Is methane a greenhouse gas?
Methane is a more powerful greenhouse gas than carbon dioxide, but there is far less of it in the atmosphere and it does not stay there as long. Methane is more than 25 times as potent as carbon dioxide at trapping heat in the atmosphere over the course of a century, but it has an 'atmospheric lifetime' of around 12 years, whereas carbon dioxide molecules hang around for hundreds of years.
This means that if humans stopped adding any methane to the atmosphere tomorrow, within several decades all trace of the extra methane and its climate influence would be gone, whereas the same is not true for carbon dioxide. However, methane is still an important greenhouse gas because there are many human-caused sources of it. Methane today is responsible for about 0.5°C of total warming.
Methane is released during the extraction and transport of fossil fuels including coal, oil and natural gas. It is also released by rice fields, the decay of food waste in rubbish dumps, and even cows - meaning the rise in beef consumption worldwide has increased methane emissions.
There are also natural sources of methane that are being released faster due to global warming itself.

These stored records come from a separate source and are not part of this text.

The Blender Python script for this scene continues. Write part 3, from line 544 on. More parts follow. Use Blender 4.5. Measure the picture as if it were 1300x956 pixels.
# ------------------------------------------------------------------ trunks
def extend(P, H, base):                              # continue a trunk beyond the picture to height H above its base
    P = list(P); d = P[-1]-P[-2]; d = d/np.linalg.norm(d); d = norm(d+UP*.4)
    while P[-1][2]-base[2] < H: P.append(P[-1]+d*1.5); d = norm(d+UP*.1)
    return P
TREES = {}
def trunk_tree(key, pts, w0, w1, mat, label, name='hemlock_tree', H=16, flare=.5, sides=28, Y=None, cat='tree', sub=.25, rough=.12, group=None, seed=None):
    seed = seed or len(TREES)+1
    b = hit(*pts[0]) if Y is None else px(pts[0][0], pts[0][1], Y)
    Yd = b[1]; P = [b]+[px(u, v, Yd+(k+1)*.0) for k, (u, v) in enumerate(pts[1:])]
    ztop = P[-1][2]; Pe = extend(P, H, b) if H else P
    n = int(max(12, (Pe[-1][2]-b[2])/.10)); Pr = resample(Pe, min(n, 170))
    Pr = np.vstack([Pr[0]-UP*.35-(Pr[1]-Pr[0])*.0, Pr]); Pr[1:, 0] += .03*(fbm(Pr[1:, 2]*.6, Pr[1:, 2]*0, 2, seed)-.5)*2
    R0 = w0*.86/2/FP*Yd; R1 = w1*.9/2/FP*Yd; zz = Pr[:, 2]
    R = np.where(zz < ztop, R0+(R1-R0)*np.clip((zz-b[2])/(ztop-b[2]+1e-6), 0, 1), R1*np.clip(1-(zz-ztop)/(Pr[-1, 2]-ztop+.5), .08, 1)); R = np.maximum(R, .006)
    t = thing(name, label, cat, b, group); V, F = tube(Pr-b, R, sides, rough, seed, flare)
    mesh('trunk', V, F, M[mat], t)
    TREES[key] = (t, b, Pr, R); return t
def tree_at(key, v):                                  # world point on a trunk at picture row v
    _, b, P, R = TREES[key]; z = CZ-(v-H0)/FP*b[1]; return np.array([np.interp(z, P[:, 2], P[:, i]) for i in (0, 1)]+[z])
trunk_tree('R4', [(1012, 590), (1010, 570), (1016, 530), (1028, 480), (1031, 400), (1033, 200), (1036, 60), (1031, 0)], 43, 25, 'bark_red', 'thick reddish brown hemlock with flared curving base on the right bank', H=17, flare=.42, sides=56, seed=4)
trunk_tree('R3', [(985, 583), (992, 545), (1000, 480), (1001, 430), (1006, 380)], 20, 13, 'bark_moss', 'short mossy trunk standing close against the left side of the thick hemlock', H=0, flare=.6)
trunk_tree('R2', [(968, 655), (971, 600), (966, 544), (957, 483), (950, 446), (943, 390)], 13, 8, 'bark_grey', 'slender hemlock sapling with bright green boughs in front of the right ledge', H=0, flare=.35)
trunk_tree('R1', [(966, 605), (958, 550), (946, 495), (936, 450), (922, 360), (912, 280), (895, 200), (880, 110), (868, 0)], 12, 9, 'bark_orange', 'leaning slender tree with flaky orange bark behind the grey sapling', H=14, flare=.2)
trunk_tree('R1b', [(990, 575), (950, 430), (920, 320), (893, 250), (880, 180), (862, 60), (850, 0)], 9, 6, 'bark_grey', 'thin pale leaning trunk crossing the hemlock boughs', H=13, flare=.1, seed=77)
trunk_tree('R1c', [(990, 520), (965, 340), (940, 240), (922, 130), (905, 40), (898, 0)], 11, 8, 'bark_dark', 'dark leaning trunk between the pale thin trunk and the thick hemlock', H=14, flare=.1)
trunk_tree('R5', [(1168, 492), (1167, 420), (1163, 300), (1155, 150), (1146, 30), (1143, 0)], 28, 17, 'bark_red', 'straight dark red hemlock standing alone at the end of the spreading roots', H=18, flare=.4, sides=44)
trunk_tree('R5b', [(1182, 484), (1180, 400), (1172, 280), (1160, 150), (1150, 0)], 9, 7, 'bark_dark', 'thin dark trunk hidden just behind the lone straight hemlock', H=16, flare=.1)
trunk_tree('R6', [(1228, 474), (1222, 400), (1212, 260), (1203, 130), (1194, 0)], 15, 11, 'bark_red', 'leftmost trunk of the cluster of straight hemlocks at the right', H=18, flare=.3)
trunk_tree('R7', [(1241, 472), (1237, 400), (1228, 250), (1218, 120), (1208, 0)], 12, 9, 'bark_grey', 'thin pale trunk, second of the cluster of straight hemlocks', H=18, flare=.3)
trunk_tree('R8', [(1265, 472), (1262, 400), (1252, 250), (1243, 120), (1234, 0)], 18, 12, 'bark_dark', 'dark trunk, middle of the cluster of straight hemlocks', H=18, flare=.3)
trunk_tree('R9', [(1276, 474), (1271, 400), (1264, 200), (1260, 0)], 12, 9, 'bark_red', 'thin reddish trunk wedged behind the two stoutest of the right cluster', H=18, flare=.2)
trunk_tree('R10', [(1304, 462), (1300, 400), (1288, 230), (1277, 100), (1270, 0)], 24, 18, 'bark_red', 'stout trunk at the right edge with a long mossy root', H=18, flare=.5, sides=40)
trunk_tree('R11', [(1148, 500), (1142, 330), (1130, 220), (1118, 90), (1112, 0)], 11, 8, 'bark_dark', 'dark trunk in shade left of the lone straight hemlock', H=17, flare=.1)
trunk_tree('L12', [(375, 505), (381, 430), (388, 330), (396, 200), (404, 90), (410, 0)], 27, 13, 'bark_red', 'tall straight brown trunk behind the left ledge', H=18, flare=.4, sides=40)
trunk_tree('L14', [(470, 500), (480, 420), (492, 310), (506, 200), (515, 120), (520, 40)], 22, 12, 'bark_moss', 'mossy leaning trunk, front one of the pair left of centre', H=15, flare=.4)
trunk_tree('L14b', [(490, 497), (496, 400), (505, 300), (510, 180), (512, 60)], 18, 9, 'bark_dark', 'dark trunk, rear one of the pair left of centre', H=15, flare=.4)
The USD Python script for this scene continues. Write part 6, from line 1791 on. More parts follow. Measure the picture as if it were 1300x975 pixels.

These include the melting of permafrost, the layer of previously permanently frozen ice within soil in polar and sub-polar regions. These methane emissions could in turn accelerate warming, leading to the release of more methane, and so on.
Dr Joeri Rogelj, Director of Research at the Grantham Institute, Imperial College London, says, 'Methane does not persist for long in the atmosphere but is nevertheless a powerful greenhouse gas. If we make rapid cuts to methane emissions now, together with efforts to drastically reduce our carbon dioxide emissions, it will ensure that we limit global warming as much as possible.'
At the COP26 climate summit, more than 90 nations agreed to cut their methane emissions by 30% by 2030 compared to 2020.